What's the solution? Certainly, there are thousands of funds that offer overseas exposure however you want it – usually by country or region, but increasingly by theme, too. For many investors, managed funds or exchange-traded funds (ETFs), will provide the required exposure. Of course, some of the best of these, particularly ETFs, are foreign-listed, too.

But sometimes only a particular stock will do. Some of these investment ideas have the virtue of tremendous simplicity. "The classic Wall Street recovery play always was to buy Porsche," said Gary Duckworth, operations manager at broker iDealing. It is based on the idea that big bonuses tend to get splurged on glitzy cars. It's a simple play but it has elegance, too. Buying Porsche geared the investor to whoever in Wall Street or London was getting the bonuses without having to guess winners or losers among the investment banks, or to work out whether, for example, fixed income or currencies were this year's big money maker. Unfortunately, Porsche is now merged with Volkswagen, so the play has lost its clarity, but you get the idea.

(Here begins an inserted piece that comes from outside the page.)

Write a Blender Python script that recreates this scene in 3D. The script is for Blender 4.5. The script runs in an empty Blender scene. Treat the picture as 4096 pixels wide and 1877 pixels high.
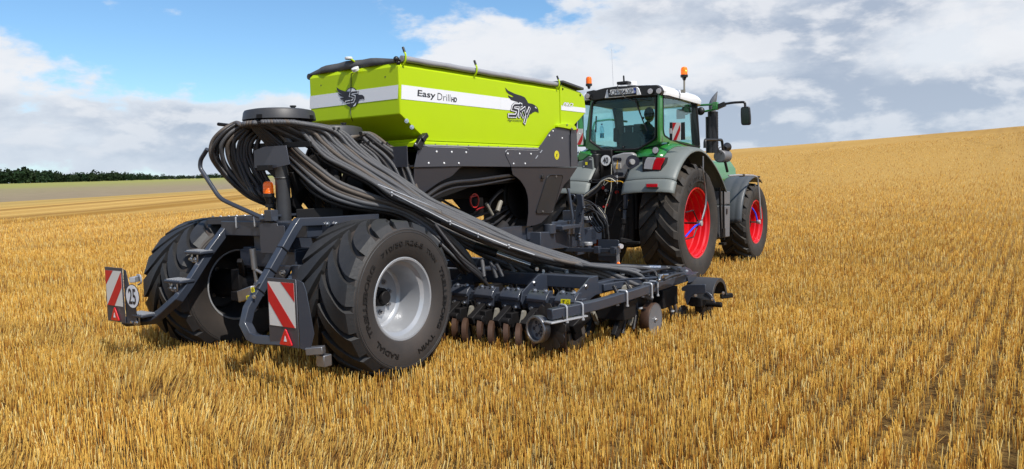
import bpy, bmesh, math, random
import numpy as np
from mathutils import Vector, Matrix, Quaternion
from math import sin, cos, pi, radians as R_
random.seed(7); RNG = np.random.default_rng(11)
S = bpy.context.scene
COL = S.collection

# ------------------------------------------------------------------ camera
cam = bpy.data.objects.new('camera', bpy.data.cameras.new('camera'))
COL.objects.link(cam); S.camera = cam
cam.data.sensor_width = 36.0; cam.data.lens = 26.823
cam.data.clip_start = 0.05; cam.data.clip_end = 6000
YAW, PITCH, ROLL = 0.60392, 0.071754, -0.026452
Fv = Vector((-sin(YAW)*cos(PITCH), cos(YAW)*cos(PITCH), -sin(PITCH)))
R0 = Vector((cos(YAW), sin(YAW), 0)); U0 = R0.cross(Fv)
Rv = R0*cos(ROLL) + U0*sin(ROLL); Uv = Rv.cross(Fv)
cam.matrix_world = Matrix(((Rv.x, Uv.x, -Fv.x, 5.8953), (Rv.y, Uv.y, -Fv.y, -4.7911), (Rv.z, Uv.z, -Fv.z, 1.6934), (0, 0, 0, 1)))

# ------------------------------------------------------------------ sun, sky, exposure
SUN_EL, SUN_AZ = R_(51), R_(107)        # azimuth clockwise from +Y (the way the machines face)
sd = Vector((cos(SUN_EL)*sin(SUN_AZ), cos(SUN_EL)*cos(SUN_AZ), sin(SUN_EL)))
sun = bpy.data.objects.new('sun', bpy.data.lights.new('sun', 'SUN'))
COL.objects.link(sun)
sun.data.energy = 5.0; sun.data.angle = R_(0.6); sun.data.color = (1.0, 0.955, 0.88)
sun.rotation_euler = sd.to_track_quat('Z', 'Y').to_euler()
S.view_settings.view_transform = 'Standard'; S.view_settings.look = 'None'
S.view_settings.gamma = 1; S.view_settings.use_curve_mapping = False
S.view_settings.exposure = 0.0
S.render.engine = 'CYCLES'
S.cycles.max_bounces = 7; S.cycles.transparent_max_bounces = 12

W = bpy.data.worlds.new('World'); S.world = W; W.use_nodes = True
def world():
    nt = W.node_tree; nt.nodes.clear(); N = nt.nodes; L = nt.links
    out = N.new('ShaderNodeOutputWorld'); bg = N.new('ShaderNodeBackground')
    L.new(bg.outputs[0], out.inputs[0]); bg.inputs[1].default_value = 1.0
    sky = N.new('ShaderNodeTexSky'); sky.sky_type = 'NISHITA'; sky.sun_disc = False
    sky.sun_elevation = SUN_EL; sky.sun_rotation = SUN_AZ
    sky.air_density = 1.0; sky.dust_density = 0.15; sky.ozone_density = 4.5; sky.altitude = 100
    def m(op, a, b=None, c=None, clamp=False):
        n = N.new('ShaderNodeMath'); n.operation = op; n.use_clamp = clamp
        for i, v in enumerate((a, b, c)):
            if v is None: continue
            if isinstance(v, (int, float)): n.inputs[i].default_value = v
            else: L.new(v, n.inputs[i])
        return n.outputs[0]
    def vm(op, a, b=None, s=None):
        n = N.new('ShaderNodeVectorMath'); n.operation = op
        for i, v in enumerate((a, b)):
            if v is None: continue
            if isinstance(v, (tuple, list)): n.inputs[i].default_value = v
            else: L.new(v, n.inputs[i])
        if s is not None: n.inputs['Scale'].default_value = s
        return n
    def noise(vec, sc, det=8, rough=.55, dist=0.0, lac=2.0):
        n = N.new('ShaderNodeTexNoise'); L.new(vec, n.inputs['Vector'])
        n.inputs['Scale'].default_value = sc; n.inputs['Detail'].default_value = det
        n.inputs['Roughness'].default_value = rough; n.inputs['Distortion'].default_value = dist
        n.inputs['Lacunarity'].default_value = lac
        return n.outputs['Fac']
    def ramp(v, a, b, lo=0.0, hi=1.0, smooth=True):
        n = N.new('ShaderNodeMapRange'); n.interpolation_type = 'SMOOTHSTEP' if smooth else 'LINEAR'
        L.new(v, n.inputs[0]); n.inputs[1].default_value = a; n.inputs[2].default_value = b
        n.inputs[3].default_value = lo; n.inputs[4].default_value = hi
        return n.outputs[0]
    def mixc(f, a, b):
        n = N.new('ShaderNodeMix'); n.data_type = 'RGBA'
        if isinstance(f, float): n.inputs[0].default_value = f
        else: L.new(f, n.inputs[0])
        for i, v in ((6, a), (7, b)):
            if isinstance(v, tuple): n.inputs[i].default_value = v + (1,)
            else: L.new(v, n.inputs[i])
        return n.outputs[2]
    tc = N.new('ShaderNodeTexCoord'); D = tc.outputs['Generated']
    sep = N.new('ShaderNodeSeparateXYZ'); L.new(D, sep.inputs[0])
    z = m('MAXIMUM', sep.outputs[2], 0.0)
    # clouds lie on a layer overhead: perspective squeezes them toward the horizon
    den = m('ADD', z, 0.80)
    inv = m('DIVIDE', 1.0, den)
    lay = N.new('ShaderNodeCombineXYZ'); L.new(m('MULTIPLY', sep.outputs[0], inv), lay.inputs[0]); L.new(m('MULTIPLY', sep.outputs[1], inv), lay.inputs[1])
    L.new(m('MULTIPLY', z, 1.9), lay.inputs[2])
    P = lay.outputs[0]
    # weather: banks of cloud, each a broad soft patch around one direction of the sky
    def bank(az, el, wa, we, amp):
        # az clockwise from +Y, degrees; soft ellipse
        a = R_(az)
        right = vm('DOT_PRODUCT', D, (cos(a), -sin(a), 0)).outputs['Value']
        fwd = vm('DOT_PRODUCT', D, (sin(a), cos(a), 0)).outputs['Value']
        hx = m('ARCTAN2', right, fwd)
        dz = m('SUBTRACT', sep.outputs[2], sin(R_(el)))
        q = m('ADD', m('POWER', m('DIVIDE', hx, R_(wa)), 2.0), m('POWER', m('DIVIDE', dz, sin(R_(we))), 2.0))
        return m('MULTIPLY', ramp(q, 1.6, 0.0), amp)
    BANKS = [(-14, 8.5, 36, 8.5, .34), (-4, 8, 14, 5, .10), (-70, 4.3, 24, 5.4, .245), (-78, 9.5, 14, 2.6, .12), (-48, 2.2, 16, 3.6, .15), (-24, 2.5, 26, 3.5, .14), (40, 8, 50, 14, .22), (-120, 8, 40, 10, .2), (150, 20, 80, 25, .10),
             (-52, 10.8, 14, 4.6, -.34), (-33, 13.5, 9, 2.2, -.16), (-60, 11.8, 4, .8, .42), (-100, 16, 30, 5, -.1)]
    DARK = [(-6, 4.3, 26, 2.6, .55), (-34, 3.5, 14, 3, .25), (-62, 5.0, 11, 1.3, .30), (-14, 11.5, 16, 2.2, .30), (-3.5, 8.2, 6.5, 3.2, -.75), (-22, 7.5, 8, 2.6, -.45), (-38, 9.6, 6, 2.0, -.5), (-66, 8.0, 16, 1.6, -.5)]
    w = None
    for b in BANKS:
        o = bank(*b); w = o if w is None else m('ADD', w, o)
    dk = None
    for b in DARK:
        o = bank(*b); dk = o if dk is None else m('ADD', dk, o)
    n1 = noise(P, 5.2, 9, .56, .15)
    n2 = noise(vm('ADD', P, (7.3, 2.1, 4.4)).outputs[0], 13.0, 8, .6)
    dens = m('ADD', m('ADD', m('MULTIPLY', n1, 1.25), m('MULTIPLY', n2, .35)), w)
    mask = ramp(dens, .84, .99)
    # the same cloud looked up a little toward the sun: where it thins that way the edge is lit
    n1s = noise(vm('ADD', P, (0.014, -0.008, 0.042)).outputs[0], 5.2, 9, .56, .15)
    lit = ramp(m('SUBTRACT', m('SUBTRACT', n1, n1s), m('MULTIPLY', dk, .07)), -.045, .075)
    thick = ramp(m('ADD', dens, m('MULTIPLY', dk, .38)), .95, 1.36)
    shade = mixc(thick, (.80, .84, .90), (.42, .49, .61))
    shade = mixc(m('MULTIPLY', lit, .75), shade, (.90, .905, .93))
    # low cloud pales into the air near the horizon
    hz = ramp(sep.outputs[2], .0, .13, 1.0, .0)
    shade = mixc(m('MULTIPLY', hz, .55), shade, (.52, .62, .76))
    skyc = vm('MULTIPLY', sky.outputs[0], (.120, .143, .150)).outputs[0]
    skyc = mixc(m('MULTIPLY', hz, .45), skyc, (.48, .63, .85))
    col = mixc(m('MULTIPLY', mask, .96), skyc, shade)
    L.new(col, bg.inputs[0])
world()

# ------------------------------------------------------------------ materials
def nodes(name):
    m = bpy.data.materials.new(name); m.use_nodes = True
    nt = m.node_tree; b = nt.nodes['Principled BSDF']
    return m, nt, b
def mat(name, col, rough=.5, metal=0.0, dust=0.0, dustcol=(.30, .22, .13), var=.12, scale=6.0, bump=0.0, bscale=60, coat=0.0, spec=.5):
    m, nt, b = nodes(name); N = nt.nodes; L = nt.links
    tc = N.new('ShaderNodeTexCoord')
    n = N.new('ShaderNodeTexNoise'); n.inputs['Scale'].default_value = scale; n.inputs['Detail'].default_value = 6; n.inputs['Roughness'].default_value = .65
    L.new(tc.outputs['Object'], n.inputs['Vector'])
    mx = N.new('ShaderNodeMix'); mx.data_type = 'RGBA'; L.new(n.outputs['Fac'], mx.inputs[0])
    mx.inputs[6].default_value = tuple(c*(1-var) for c in col)+(1,); mx.inputs[7].default_value = tuple(min(1, c*(1+var)) for c in col)+(1,)
    last = mx.outputs[2]
    if dust > 0:
        n2 = N.new('ShaderNodeTexNoise'); n2.inputs['Scale'].default_value = scale*.6; n2.inputs['Detail'].default_value = 9; n2.inputs['Roughness'].default_value = .7
        L.new(tc.outputs['Object'], n2.inputs['Vector'])
        mr = N.new('ShaderNodeMapRange'); L.new(n2.outputs['Fac'], mr.inputs[0]); mr.inputs[1].default_value = .38; mr.inputs[2].default_value = .72
        mr.inputs[3].default_value = dust*.25; mr.inputs[4].default_value = dust
        # dust settles on what faces up
        g = N.new('ShaderNodeNewGeometry'); sp = N.new('ShaderNodeSeparateXYZ'); L.new(g.outputs['Normal'], sp.inputs[0])
        up = N.new('ShaderNodeMapRange'); L.new(sp.outputs[2], up.inputs[0]); up.inputs[1].default_value = -.3; up.inputs[2].default_value = 1; up.inputs[3].default_value = .35; up.inputs[4].default_value = 1.25
        mu = N.new('ShaderNodeMath'); mu.operation = 'MULTIPLY'; mu.use_clamp = True; L.new(mr.outputs[0], mu.inputs[0]); L.new(up.outputs[0], mu.inputs[1])
        m2 = N.new('ShaderNodeMix'); m2.data_type = 'RGBA'; L.new(mu.outputs[0], m2.inputs[0]); L.new(last, m2.inputs[6]); m2.inputs[7].default_value = dustcol+(1,)
        last = m2.outputs[2]
        rr = N.new('ShaderNodeMapRange'); L.new(mu.outputs[0], rr.inputs[0]); rr.inputs[3].default_value = rough; rr.inputs[4].default_value = min(1, rough+.45)
        L.new(rr.outputs[0], b.inputs['Roughness'])
    else:
        b.inputs['Roughness'].default_value = rough
    L.new(last, b.inputs['Base Color'])
    b.inputs['Metallic'].default_value = metal
    b.inputs['Specular IOR Level'].default_value = spec
    b.inputs['Coat Weight'].default_value = coat; b.inputs['Coat Roughness'].default_value = .08
    if bump > 0:
        n3 = N.new('ShaderNodeTexNoise'); n3.inputs['Scale'].default_value = bscale; n3.inputs['Detail'].default_value = 5
        L.new(tc.outputs['Object'], n3.inputs['Vector'])
        bp_ = N.new('ShaderNodeBump'); bp_.inputs['Strength'].default_value = bump; bp_.inputs['Distance'].default_value = .01
        L.new(n3.outputs['Fac'], bp_.inputs['Height']); L.new(bp_.outputs[0], b.inputs['Normal'])
    return m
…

There are some unique companies that have no counterpart here in the UK. If you want to get pure exposure to the world's leading microprocessor firm, you have to look to Intel; for the king of online auctioning there is eBay; and for the leader in online search there is Google. Nothing in the UK comes close.

Interest picking up

"We've seen a lot more interest in foreign shares. It started with technology shares and has now broadened. People are so concerned about the UK economy that they are looking at emerging markets, gold and commodity plays," said Peter Day, a partner at Killik & Co.

Mr Day estimates that 11-12 per cent of Killik's business is now in individual overseas shares, compared to 2-3 per cent five years ago. "It could rise to 20 per cent in the next couple of years," he said.

One of the great advantages of owning a foreign share is that you can bundle it up with a currency exposure that might otherwise be hard to find. Investors who are bullish about both global TV sales and the Korean won can get two exposures for the price of one through buying Samsung or LG Industries (both of which are available as US-listed Global Depositary Receipts).

Obstacles

Of course, putting investment ideas into practice can be tough. Globalisation has been horribly slow and uneven in the world of traded securities, even if the companies which those securities represent are already global powerhouses. There are sometimes enormous difficulties in getting access to the unique foreign shares that give investors the exposure they are looking for.

Australia, for example, is the 'lucky country' in more ways than one – it has been the best-performing stock market in the world over the past 110 years, according to a study by Credit Suisse. It recorded a real return of 7.5 per cent a year, compared with 6.2 per cent for the US and 5 per cent for the UK. Yet, buying the individual Australian resource stocks that have powered this outperformance is still extremely difficult.

Things are beginning to get better. India, hitherto one of the most restricted markets for foreign investors, is looking to open up to individuals. At the moment, only pension funds and other investment institutions can buy individual shares, but now the government wants to attract less footloose investors. This is likely to be a slow process, given India's usual bureaucracy, but even a statement of intent shows progress. By the end of next year, UK investors could be buying shares in Reliance, Tata Group and any of the other 47 or so Indian firms among the world's top 2,000 companies.

Let's be clear. Owning individual foreign stocks is not for everybody. Even once the stock is purchased and settled into an account, difficulties may crop up. Newsflow is always more difficult, because there is no convenient RNS system that serves up company announcements. The larger international companies may have English language investment relations areas on their websites, but not always. There may be nobody to talk to by phone in your time zone to sort out any queries you may have. The most important thing is to be clear about why you want to have a particular overseas holding, and what you expect it to do for your portfolio.